For yet another year the 14th of February has followed the 13th. And for yet another year a whole host of people have produced Valentine’s Day themed science stories.
Nature has a special report for your delectation:
In the first Matt Kaplan has been investigating the science of speed dating (article, podcast).
This features the researchers over at Northwestern University who have been looking at what men and women want in a partner. It has been assumed that men go for looks and women money (at least by whoever wrote this press release). But this isn’t backed up by new research which found good looks were the “primary stimulus of attraction for both men and women”, and both sexes also like “a person with good earning prospects”.

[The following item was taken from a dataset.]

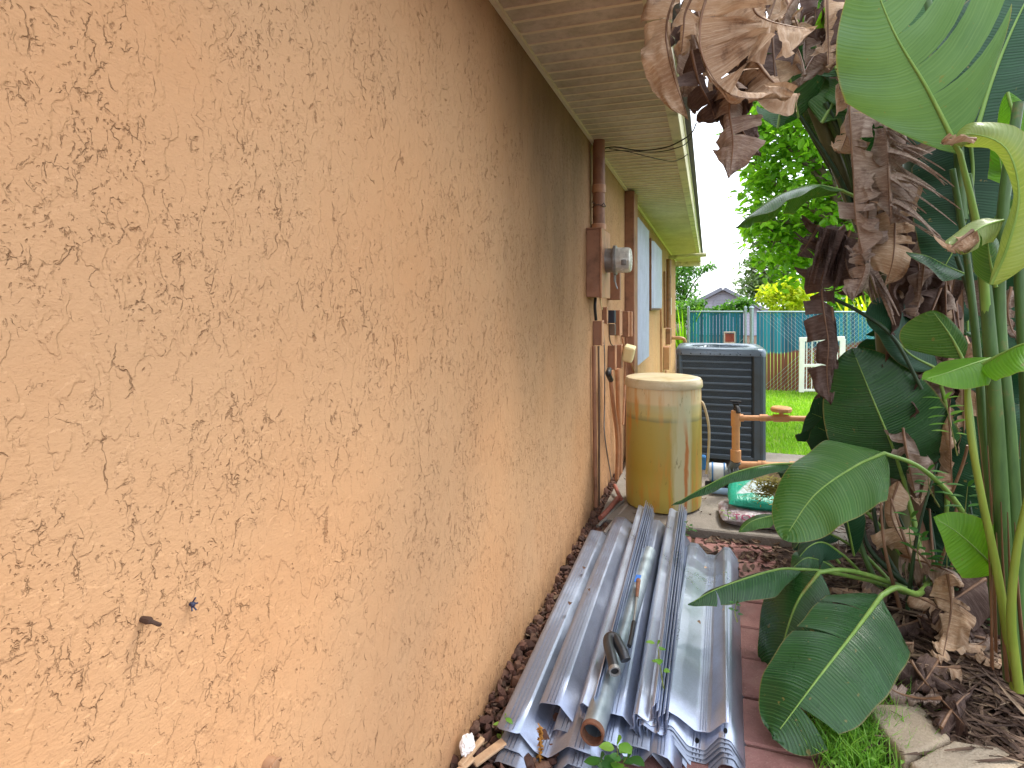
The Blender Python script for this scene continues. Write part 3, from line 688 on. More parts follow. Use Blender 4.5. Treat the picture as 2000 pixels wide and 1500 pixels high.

Also on Nature: apes have been discovered expressing their love in a very human way. “Understanding the behaviour of our cousins, the great apes, sheds light on the evolution of behavioural traits in our own species and our ancestors,” says researcher Thomas Breuer in the press release.
More below the fold…
Meanwhile, at UCLA, Gian Gonzaga has found that being in love makes pretty people not so pretty, to the person in love at least. “Feeling love for your romantic partner appears to make everybody else less attractive, and the emotion appears to work in very specific ways by in enabling you to push thoughts of that tempting other out of your mind,” says Gian Gonzaga (press release).
Of course this give a convenient get out to the unfaithful: “No! I wasn’t checking out that girl/boy my darling, I was merely making sure that I still love you.”
In space astronaut Stanley Love that warned his wife and children “may be feeling there’s one fewer Love on Earth this Valentine’s Day” (AP).
Over half of Canadians believe in love at first sight (The Canadian Press).
Newsday looks at a professor who is ‘serious on the science of love’.